The Witches of Eastwick Traduction : Maurice Rambaud

Si vous avez déjà vu le film que les studios hollywoodiens tirèrent de ce livre, dans les années 90, avec Jack Nicholson, Susan Sarandon, Cher et Michelle Pfeiffer, il est possible que la lecture de ce roman vous incite à vous débarrasser illico de votre DVD ou de votre VHS, dans le creux accueillant d'une poubelle ou alors chez le revendeur le plus proche de chez vous. Car, une fois de plus - faut-il s'en étonner à l'heure actuelle, hantée par les Créationnistes, les Islamistes et autres "Istes" sinistres ? - les producteurs américains non seulement ont reculé devant la subversion mais, ce qui est pire, ils ont tenté de la dissoudre dans une potion bien fade, qui n'a plus rien à voir avec la sorcellerie, blanche ou noire - encore moins avec le discours d'Updike.

Ici, Jane (la violoncelliste), Alexandra (rôle tenu par Cher dans la version filmée) et Sukie (la journaliste locale) sont bel et bien trois sorcières, au sens pré-chrétien et pré-bien-pensant du terme, dont les pouvoirs, latents comme chez toute femme, se sont révélés lorsqu'elles ont quitté leur époux ou leur compagnon - ou quand celui-ci les a laissées tomber.

Ce sont des sorcières épicuriennes, en contact permanent avec la Nature même si elles sont sans illusions sur elle, des sorcières qui, en ces années soixante-dix où Updike a placé son décor, vivent une bisexualité sans complexes et ignorent le regard des autres.

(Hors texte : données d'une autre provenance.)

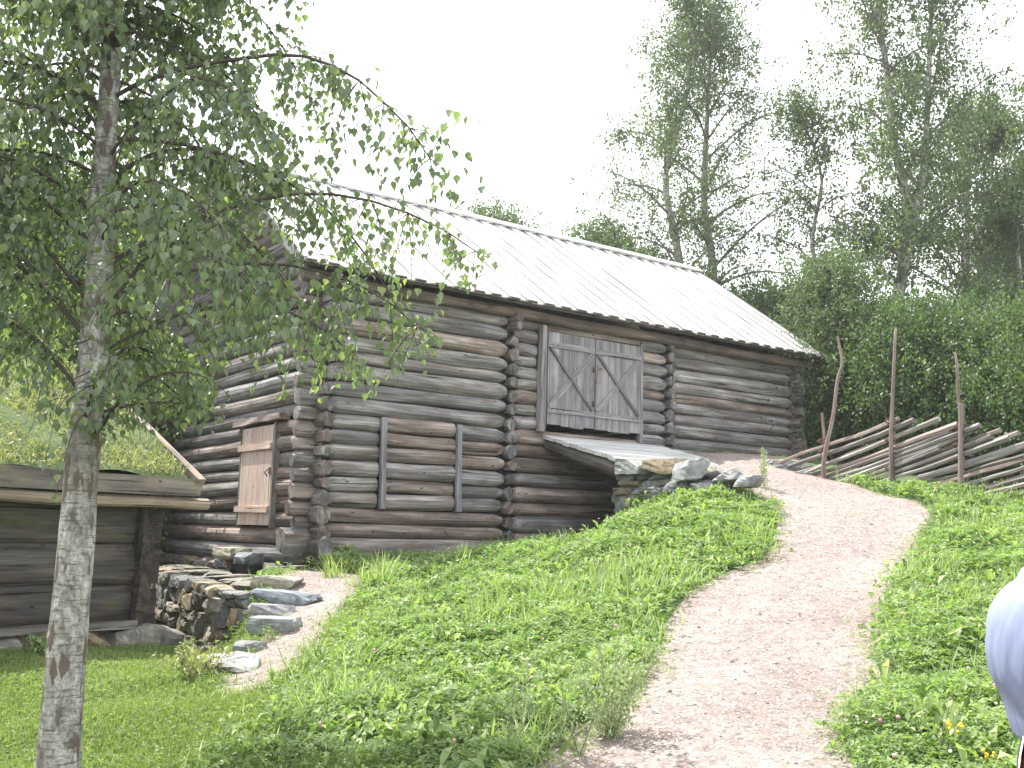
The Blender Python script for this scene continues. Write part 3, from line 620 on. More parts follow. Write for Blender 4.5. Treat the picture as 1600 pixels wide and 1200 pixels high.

Leur petit trio sympathique est brusquement troublé par l'arrivée dans le pays de Darryl Van Horne, "un homme noir" qui rachète le manoir Lennox et avec lequel elles se lient dans une étrange relations mi-amoureuse, mi-amicale où la jalousie n'existe pratiquement pas.

Contrairement à ce qu'il se passe dans le film, il n'est jamais dit que cet "homme noir" est bel et bien le Diable. Certes, Updike s'amuse à le laisser entendre çà et là mais, quand on arrive à la fin du roman, ce "diable" en question nous apparaît plus proche d'un Méphistophélès de troisième zone que du Lucifer tout puissant que Nicholson campe avec son brio - et son cabotinage - habituels.

En outre, jamais Van Horne ne rentre en conflit avec les sorcières - lesquelles sont visiblement plus puissantes que lui. Il donne l'impression de rester à la remorque et, à travers lui, c'est le mâle américain que vise Updike. Pourtant, son roman n'est en rien une attaque contre le matriarcat US. Il s'agit au contraire d'une réflexion des plus subtiles faite par un homme sur les différences fondamentales entre les deux sexes.

Contrairement à nombre de ses pairs, Updike n'y voit pas prétexte à une guerre machiste ou féministe. Par le biais de personnages liés à l'antique sorcellerie, c'est le concept de la Création qu'il met en jeu : les hommes et les femmes seraient différents et vivraient certainement mieux si la Nature ne les faisait pas dépendre l'un de l'autre. Le romancier met le doigt sur le problème majeur du sexe dit fort : la naissance. Avec des mots parfois crus, il établit par exemple un parallèle flagrant entre la pratique du cunnilingus et le désir de retourner à la matrice. Plus féministe qu'une "chienne de garde" mais plus mesuré, il énonce comme un fait incontestable que l'homme, parce qu'il naît féminin dans l'eau-mère, garde à jamais la nostalgie de ce premier état d'où la Nature, encore elle, l'arrache sans lui demander son avis, en lui infligeant des testicules et un pénis que, si on l'avait consulté, il n'aurait peut-être pas acceptés.

La puissance masculine, nous dit Updike, est une illusion. Le vrai pouvoir, c'est la Femme qui le détient, non que, au contraire de l'Homme, elle l'ait cherché mais parce que la Nature elle-même est femme. Et personne n'y pourra jamais rien : au dernier jour de notre vie, c'est encore notre mère que nous appelons.

Un roman à découvrir et qui, en ce qui me concerne, m'incitera encore à me procurer les oeuvres de John Updike.